We are accustomed to the stories of Jesus' birth and fail to think about them beyond the sentimental and nostalgic. A farmer friend at my first parish offhandedly referred to the manger in his barn and, although I knew what a manger was, I had a sudden realization: Baby Jesus was laid into a trough from which slobbery animals eat.
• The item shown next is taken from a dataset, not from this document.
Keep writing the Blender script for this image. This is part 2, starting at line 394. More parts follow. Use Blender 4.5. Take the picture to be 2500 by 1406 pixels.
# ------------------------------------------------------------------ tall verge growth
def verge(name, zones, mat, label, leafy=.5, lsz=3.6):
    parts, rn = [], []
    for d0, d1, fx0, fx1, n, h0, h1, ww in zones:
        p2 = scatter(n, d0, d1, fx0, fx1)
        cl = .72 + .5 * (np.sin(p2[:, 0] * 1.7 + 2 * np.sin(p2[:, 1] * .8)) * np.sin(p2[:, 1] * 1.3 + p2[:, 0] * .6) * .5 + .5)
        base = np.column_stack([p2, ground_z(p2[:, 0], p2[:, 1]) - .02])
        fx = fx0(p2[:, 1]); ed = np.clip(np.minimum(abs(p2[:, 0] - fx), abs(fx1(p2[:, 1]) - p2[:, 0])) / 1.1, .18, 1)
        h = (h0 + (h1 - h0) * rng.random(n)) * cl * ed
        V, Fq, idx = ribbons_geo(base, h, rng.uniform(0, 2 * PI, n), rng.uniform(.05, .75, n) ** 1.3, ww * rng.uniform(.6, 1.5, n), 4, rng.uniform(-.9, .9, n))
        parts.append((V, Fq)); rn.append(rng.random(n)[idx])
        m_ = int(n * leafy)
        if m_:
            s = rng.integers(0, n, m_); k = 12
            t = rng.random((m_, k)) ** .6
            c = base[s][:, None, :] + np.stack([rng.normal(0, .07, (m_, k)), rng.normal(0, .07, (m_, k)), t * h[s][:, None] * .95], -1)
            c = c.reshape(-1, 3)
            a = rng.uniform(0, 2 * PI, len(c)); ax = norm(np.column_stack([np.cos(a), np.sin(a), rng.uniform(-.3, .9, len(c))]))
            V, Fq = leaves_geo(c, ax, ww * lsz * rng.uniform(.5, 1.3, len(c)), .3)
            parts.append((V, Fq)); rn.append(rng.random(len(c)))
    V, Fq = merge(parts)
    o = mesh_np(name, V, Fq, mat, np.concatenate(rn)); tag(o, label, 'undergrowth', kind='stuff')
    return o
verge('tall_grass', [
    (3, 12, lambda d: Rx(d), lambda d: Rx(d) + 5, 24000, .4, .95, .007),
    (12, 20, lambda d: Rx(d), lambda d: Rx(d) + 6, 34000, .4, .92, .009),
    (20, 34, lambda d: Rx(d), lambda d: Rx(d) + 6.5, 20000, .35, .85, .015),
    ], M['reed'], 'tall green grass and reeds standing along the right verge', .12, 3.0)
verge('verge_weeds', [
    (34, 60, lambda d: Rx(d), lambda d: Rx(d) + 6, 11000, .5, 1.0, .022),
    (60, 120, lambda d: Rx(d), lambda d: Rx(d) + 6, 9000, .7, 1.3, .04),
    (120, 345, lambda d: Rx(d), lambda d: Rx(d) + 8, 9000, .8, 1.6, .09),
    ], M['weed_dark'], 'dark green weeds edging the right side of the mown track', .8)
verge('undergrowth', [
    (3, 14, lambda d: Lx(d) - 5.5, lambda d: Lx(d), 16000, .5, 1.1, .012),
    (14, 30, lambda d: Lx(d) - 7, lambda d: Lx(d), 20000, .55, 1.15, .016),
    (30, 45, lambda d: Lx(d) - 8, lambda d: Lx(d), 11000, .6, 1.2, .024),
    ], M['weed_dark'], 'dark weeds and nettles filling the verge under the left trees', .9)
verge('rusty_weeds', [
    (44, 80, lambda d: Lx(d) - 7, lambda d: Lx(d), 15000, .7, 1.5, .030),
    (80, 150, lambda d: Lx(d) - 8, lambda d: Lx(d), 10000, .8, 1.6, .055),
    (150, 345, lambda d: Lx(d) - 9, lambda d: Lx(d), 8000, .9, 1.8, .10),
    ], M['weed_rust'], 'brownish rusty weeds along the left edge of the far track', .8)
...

A few years later, I read a Catholic author who made a Eucharistic connection that I found interesting: of course Jesus was laid into a feeding trough, as a precursor to the time when we would share his body and blood in the mass. Protestants don't believe in transubstantiation but instead believe (with nuances among denominations) in the spiritual presence of Jesus in sharing of the Lord's Supper. Unfortunately, we are liable to emphasize the humility of Jesus' birth and miss the subtle implication (perhaps not even realized by the gospel authors) of his first bed, a feeding trough.
“Take, eat: this is my body”. He took the cup, gave thanks and said: "...“Take, drink: this is my blood”...."Unless you eat my flesh and drink my blood you shall have no life in you." Yet more upended expectations: surely God would not appear to us like this, a humble child in a manger, a "bloody enthronement on Calvary." [1] Surely God would not be known in such messy, heartrending circumstances...
1. Dominique Barthelemey, O.P., God and His Image: An Outline of Biblical Theology (San Francisco: Ignatius Press, 2007), p. 236.